A resident of eleven months at these diggings has made some alterations in my appearance, it may perhaps raise a smile on your countenance on telling you that, by strangers with whom I have accidentally conversed, I have been mistaken for both a German and an American!! I am certain that if I walked into your house, till I spoke, you would not know me, my hair, beard, and moustache are of eleven months growth, I wear a broad brimmed crab hat, blue serge shirt, moleskin trousers, a pair of Indian rubber knee boots, and a belt with a bowie knife attached thereto, the incognito would be further aided by seeing a short black clay pipe in my mouth. [3]

Beards and long hair, like the Bowie knife and pipe, were a part of an overall ‘look’ that was an outward expression of freedom and independence.
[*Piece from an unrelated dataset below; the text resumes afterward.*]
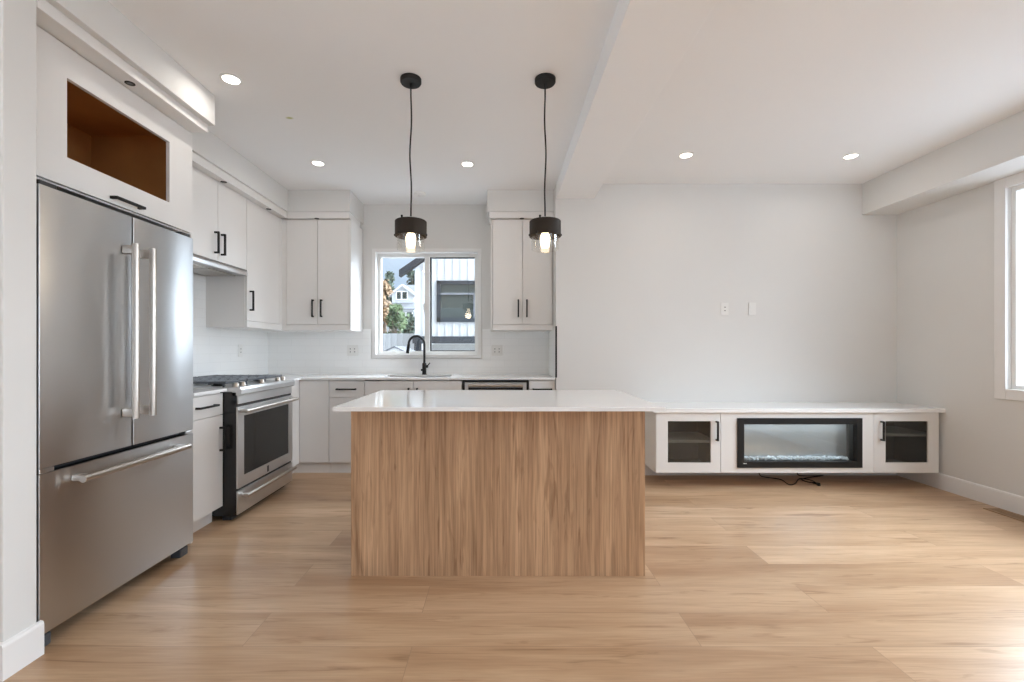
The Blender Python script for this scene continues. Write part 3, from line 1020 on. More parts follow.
# oven door as a frame around the window
bm = B()
wy0, wy1, wz0, wz1 = 3.165, 3.832, 0.300, 0.718
box(bm, RF - 0.012, RF, ry0, wy0, 0.224, 0.785); box(bm, RF - 0.012, RF, wy1, ry1, 0.224, 0.785)
box(bm, RF - 0.012, RF, wy0, wy1, 0.224, wz0); box(bm, RF - 0.012, RF, wy0, wy1, wz1, 0.785)
od = obj('oven_door', bm, 'steel_h', rg)
obj('oven_window', box(B(), RF - 0.011, RF - 0.003, wy0 + 0.0005, wy1 - 0.0005, wz0 + 0.0005, wz1 - 0.0005), 'oven_glass', od, label='black oven window')
obj('emblem', box(B(), RF, RF + 0.002, 3.478, 3.502, 0.236, 0.282, 0.0005), 'rubber', od, label='small dark upright emblem')
def range_handle(parent, z, y0, y1, st):
    bm = B()
    cyl(bm, (RF + st, y0, z), (RF + st, y1, z), 0.0135, seg=18)
    for y in (y0 + 0.03, y1 - 0.03):
        box(bm, RF + 0.0005, RF + st, y - 0.018, y + 0.018, z - 0.012, z + 0.012, 0.003)
    obj('handle', bm, 'handle_steel', parent, smooth=True, label='round satin steel bar handle')
range_handle(od, 0.757, 3.095, 3.885, 0.052)
rd = obj('drawer', box(B(), RF - 0.012, RF, ry0, ry1, 0.045, 0.205, 0.002), 'steel_h', rg)
range_handle(rd, 0.168, 3.12, 3.86, 0.045)
bm = B(); box(bm, RF - 0.12, RF - 0.06, ry0 + 0.02, ry1 - 0.02, 0.0, 0.034)
obj('toe_base', bm, 'rubber', rg)
for y in (3.15, 3.235, 3.49, 3.745, 3.83):
    bm = B()
    lathe(bm, (RF - 0.05, y), [(0, 0.950), (0.014, 0.950), (0.018, 0.945), (0.019, 0.930), (0.022, 0.9215), (0, 0.9215)], 20)
    obj('knob', bm, 'handle_steel', rg, smooth=True)
for gi, (y0, y1) in enumerate(((3.09, 3.35), (3.36, 3.62), (3.63, 3.89))):
    bm = B()
    gx0, gx1 = LX + 0.06, RF - 0.085
    zt = 0.962
    for yy in (y0, y1 - 0.014):
        box(bm, gx0, gx1, yy, yy + 0.014, zt - 0.016, zt, 0.003)
    for k in range(9):
        xx = gx0 + (gx1 - gx0 - 0.013) * k / 8
        box(bm, xx, xx + 0.013, y0 + 0.010, y1 - 0.010, zt - 0.018, zt + 0.002, 0.003)
    for xx in (gx0 + 0.01, (gx0 + gx1) / 2, gx1 - 0.022):
        for yy in (y0 + 0.002, y1 - 0.014):
            box(bm, xx, xx + 0.012, yy, yy + 0.012, 0.921, zt - 0.012)
    obj('grate', bm, 'iron', rg)
    for xx in (gx0 + 0.14, gx1 - 0.13):
        bm = B(); lathe(bm, (xx, (y0 + y1) / 2), [(0, 0.939), (0.032, 0.939), (0.034, 0.934), (0.03, 0.930), (0.042, 0.929), (0.045, 0.9215), (0, 0.9215)], 24)
        obj('burner', bm, 'black', rg, smooth=True)

# ------------------------------------------------------------------ island
isl = thing('kitchen_island', (0, 2.68, 0), 'oak veneered kitchen island base standing on the plank floor', 'kitchen island')
bm = B(); box(bm, -0.778, 0.757, 2.349, 2.372, 0.0, 0.891, 0.001)
obj('front_panel', bm, 'oak', isl)
for a, b in ((-0.778, -0.756), (0.735, 0.757)):
    obj('end_panel', box(B(), a, b, 2.3725, 2.975, 0.0, 0.891, 0.001), 'oak', isl)
obj('body', box(B(), -0.755, 0.734, 2.3725, 2.955, 0.10, 0.891), 'cab', isl)
for k in range(3):
    x0 = -0.755 + k * 0.4963
    dd = obj('door', box(B(), x0 + G, x0 + 0.4963 - G, 2.9555, 2.974, 0.105, 0.885, 0.0012), 'cab', isl)
    bar_handle(dd, 'z', (x0 + 0.44, 2.974, 0.75), 0.165, (0, 1, 0), 0.0066)
it = thing('island_worktop', (0, 2.556, 0.895), 'white quartz island worktop with a seating overhang', 'worktop')
obj('slab', box(B(), -0.787, 0.778, 2.113, 3.0, 0.8915, 0.9115, 0.002), 'quartz', it)

# ------------------------------------------------------------------ pendants
def pendant(x, y, label, wob):
    t = thing('pendant_lamp', (x, y, 1.755), label, 'pendant lamp', 'pendant lamps over the island')
    bm = B(); lathe(bm, (x, y), [(0, CH), (0.060, CH), (0.060, CH - 0.020), (0.056, CH - 0.026), (0, CH - 0.026)], 36)
    cp = obj('canopy', bm, 'black', t, smooth=True)
    bm = B(); lathe(bm, (x, y), [(0, CH - 0.026), (0.008, CH - 0.027), (0.006, CH - 0.05), (0, CH - 0.05)], 16)
    obj('strain_relief', bm, 'black', cp, smooth=True)
    pts = []
    for k in range(0, 13):
        f = k / 12
        z = 1.95 + (CH - 0.04 - 1.95) * f
        w = wob * math.sin(f * math.pi * 3.2) * math.sin(f * math.pi)
        pts.append((x + w, y + w * 0.5, z))
    obj('cord', tube(B(), spline(pts, 4), 0.0046, 8), 'black', t, smooth=True)
    # metal drum: closed top, open bottom
    zt, zb, R = 1.922, 1.832, 0.0905
    bm = B(); lathe(bm, (x, y), [(0.0, zt), (R - 0.004, zt), (R, zt - 0.004), (R, zb), (R - 0.004, zb), (R - 0.004, zt - 0.005), (0, zt - 0.005)], 48)
    sh = obj('shade', bm, 'bronze', t, smooth=True)
    for a in (0.08, 2.17, 3.06, 5.2):
        cx, cy = x + math.cos(a) * R, y - math.sin(a) * R
        bm = B(); cyl(bm, (x + math.cos(a) * (R - 0.006), y - math.sin(a) * (R - 0.006), zb + 0.008), (x + math.cos(a) * (R + 0.005), y - math.sin(a) * (R + 0.005), zb + 0.008), 0.006, seg=12)
        obj('thumb_screw', bm, 'black', sh, smooth=True)
    bm = B(); cyl(bm, (x - 0.036, y - 0.074, zt - 0.001), (x - 0.036, y - 0.074, zt + 0.013), 0.0055, 0.0065, seg=12)
    obj('grub_screw', bm, 'black', sh, smooth=True)
    # clear glass cylinder
    r2 = 0.078
    bm = B(); lathe(bm, (x, y), [(r2, 1.912), (r2, 1.757), (r2 - 0.001, 1.755), (r2 - 0.004, 1.757), (r2 - 0.004, 1.912)], 48)
    obj('glass_shade', bm, 'shade_glass', t, smooth=True)
    bm = B(); lathe(bm, (x, y), [(0, 1.916), (0.022, 1.916), (0.022, 1.872), (0.019, 1.868), (0, 1.868)], 24)
    obj('socket', bm, 'brass', t, smooth=True)
    bm = B(); lathe(bm, (x, y), [(0, 1.868), (0.014, 1.866), (0.018, 1.855), (0.026, 1.838), (0.029, 1.825), (0.027, 1.80), (0.023, 1.778), (0.018, 1.769), (0, 1.766)], 28)
    obj('bulb', bm, 'bulb', t, smooth=True)
    ld = bpy.data.lights.new('bulb_light', 'POINT')
    ld.energy = BULB_W; ld.color = (1.0, 0.82, 0.60); ld.shadow_soft_size = 0.05
    lo = bpy.data.objects.new('bulb_light', ld); col.objects.link(lo)
    lo.parent = t; lo.location = (0, 0, -0.03)
    return t
pendant(-0.5135, 2.592, 'dark drum pendant lamp with clear glass hanging in front of the kitchen window', 0.005)
pendant(0.260, 2.592, 'dark drum pendant lamp with clear glass hanging by the cabinet next to the beam', -0.005)

# ------------------------------------------------------------------ downlights
def downlight(x, y, label):
    t = thing('downlight', (x, y, CH), label, 'downlight', 'recessed ceiling downlights')
    bm = B(); lathe(bm, (x, y), [(0.043, CH), (0.060, CH), (0.060, CH - 0.003), (0.046, CH - 0.006), (0.043, CH - 0.003), (0.043, CH)], 36)
    obj('trim_ring', bm, 'plastic', t, smooth=True)
    bm = B(); lathe(bm, (x, y), [(0, CH - 0.0035), (0.0428, CH - 0.0035), (0.0428, CH - 0.001), (0, CH - 0.001)], 36)
    obj('diffuser', bm, 'led', t, smooth=True)
    ld = bpy.data.lights.new('downlight_lamp', 'AREA')
    ld.shape = 'DISK'; ld.size = 0.09; ld.energy = DOWNLIGHT_W; ld.color = (1.0, 0.95, 0.90); ld.spread = math.radians(170)
    lo = bpy.data.objects.new('downlight_lamp', ld); col.objects.link(lo)
    lo.parent = t; lo.location = (0, 0, -0.008)
downlight(-1.549, 2.592, 'round lit downlight nearest the fridge soffit')
downlight(-1.522, 3.762, 'round lit downlight near the range corner')
downlight(-0.273, 3.782, 'round lit downlight between the two pendants near the window')
downlight(1.491, 3.608, 'round lit downlight in the living ceiling next to the beam')
downlight(2.828, 3.626, 'round lit downlight in the living ceiling next to the bulkhead')
for x, y, n in ((-1.5, 0.9, 'partition wall'), (-0.3, -0.6, 'patio door'), (1.45, 1.3, 'beam'), (2.74, 1.3, 'side window'), (1.45, -1.2, 'rear wall'), (2.74, -1.2, 'rear side window')):  # unseen downlights added to give the room more light
    downlight(x, y, 'unseen added downlight behind the viewer near the ' + n)

sm = thing('smoke_detector', (-0.80, 4.49, CH), 'low round white detector on the ceiling before the window', 'smoke detector')
bm = B(); lathe(bm, (-0.80, 4.49), [(0, CH), (0.062, CH), (0.062, CH - 0.012), (0.052, CH - 0.026), (0, CH - 0.028)], 32)
obj('body', bm, 'plastic', sm, smooth=True)
bm = B(); lathe(bm, (-0.80, 4.49), [(0, CH - 0.028), (0.02, CH - 0.028), (0.018, CH - 0.033), (0, CH - 0.033)], 20)
obj('cap', bm, 'trim', sm, smooth=True)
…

As Thomas Woolner — a Pre-Raphaelite artist who came to Spring Creek in November 1852 with the dream of striking it rich, or at the very least, temporarily escaping London’s caustic art critics — explained,

One can scarcely tell without looking closely that he is not in England. Everything seems arranged in much the same way: the people are the chief difference. They mostly wear beards, carry firearms and are immensely independent: they dress something like the prints you have seen of the red French Republicans, much of that loose air and swagger. [4] 

(Meanwhile, back in London, fellow artist Dante Rossetti practically begged Thomas Woolner and his friends for hand-drawn selfies ‘in your present disguises’. Rossetti expected nothing short of a ‘metamorphosis’ to have taken place. [5])

While some diggers dressed more flashly than others, in general, their style promoted social equality. In this context, hirsuteness — especially in the form of a shaggy beard — was a social leveller, and a symbolic release from social expectations. As Seweryn Korzelinski said of his fellow diggers,

…their outward appearance does not signify their previous importance, worth or mental attainments. A colonel pulls up the earth for a sailor; a lawyer wields not a pen but a spade; a priest lends a match to a Negro’s pipe; a doctor rests on the same heap of earth with a Chinaman; many a baron or count has a drink with a Hindu, and all of them hirsute, dusty, and muddy, so that their own mothers would not be able to recognise them. [6]

I’m uncertain whether the spirit that went with growing a beard in 1852 compares to the current resurgence in beard-growing today. I have a feeling that today’s beards are nostalgic for earlier times when men had (or are imagined to have had) greater freedom. One thing I can say: right now, a bunch of blokes I know are having a beard-off; a competition to see not who can grow the longest beard, but simply who can keep a beard the for longest time, and not cave into pressure to shave. And yes, they do have something of a loose air and swagger.

[1] ‘The Ballarat Diggings’, Geelong Advertiser, 16 September 1851, p.2.
[2] Robyn Annear, Nothing But Gold: The Diggers of 1852, Text Publishing, Melbourne, 1999. Don’t ask me the exact page number right now!
[3] Edward Ridpath, Journal, transcription of letters to his father, possibly in his own hand, 1850-53? [manuscript MS 8759], State Library of Victoria, Box 1012/4 [Box also includes his gold license from 3 August 1853], p.48-49.
[4] Amy Woolner, Thomas Woolner: His Life in Letters, Chapman and Hall, London, 1917, p.18.
[5] D. G. Rossetti, in a letter to Thomas Woolner dated 16 April, 1853, in Woolner, p.51.
[6] Seweryn Korzelinski, Memoirs of gold-digging in Australia, translated and edited by Stanley Robe, foreword and notes by Lloyd Robson, University of Queensland Press, 1979, p.55.